The Paul Beale reference is to Eric Partridge & Paul Beale, A Dictionary of Slang and Unconventional English, eighth edition (1984), which has this entry:

queer as a clockwork orange (, as). 'Homosexually weird (precedes film of the same name): Royal Navy: 1960s' (Peppitt). The film title is A Clockwork Orange, based upon Anthony Burgess's notable novel, also so titled—a strange an moving book, published in 1962 {P.B. the phrase has been in low gen. and Services' use since the mid-1950s.} In a letter, 1971, A.B. told me, 'I first heard the expression ... in an East End [of London] pub, and there was a time when the BBC used to put on Cockney plays that made use of that juicy trope.'

The Peppitt mentioned in this entry is Lieutenant Commander Frank L. Peppitt of the Royal Navy Reserve. His information seems to be based on recollection rather than on contemporaneously recorded examples.
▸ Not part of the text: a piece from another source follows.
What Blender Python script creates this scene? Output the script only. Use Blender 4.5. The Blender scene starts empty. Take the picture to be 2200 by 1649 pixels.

Jonathon Green, Chambers Slang Dictionary (2008) has this brief entry:

queer as... ...a clockwork orange 1 {1950s+} extremely odd. 2 {1970s} ostentatiously homosexual

This entry is interesting in several ways, starting with its assertion that the expression dates to the "1950s+" despite Green's assertion elsewhere (see JOSH's answer) that "the first recorded citation [of the complete phrase] comes as late as 1977." It is also intriguing that the original meaning Green ascribes to the phrase is simply "extremely odd." And third, it asserts that the "homosexual" sense of the phrase arose in the 1970s, whereas Rees states that Lern Yerself Scouse cited that sense of the phrase in 1966.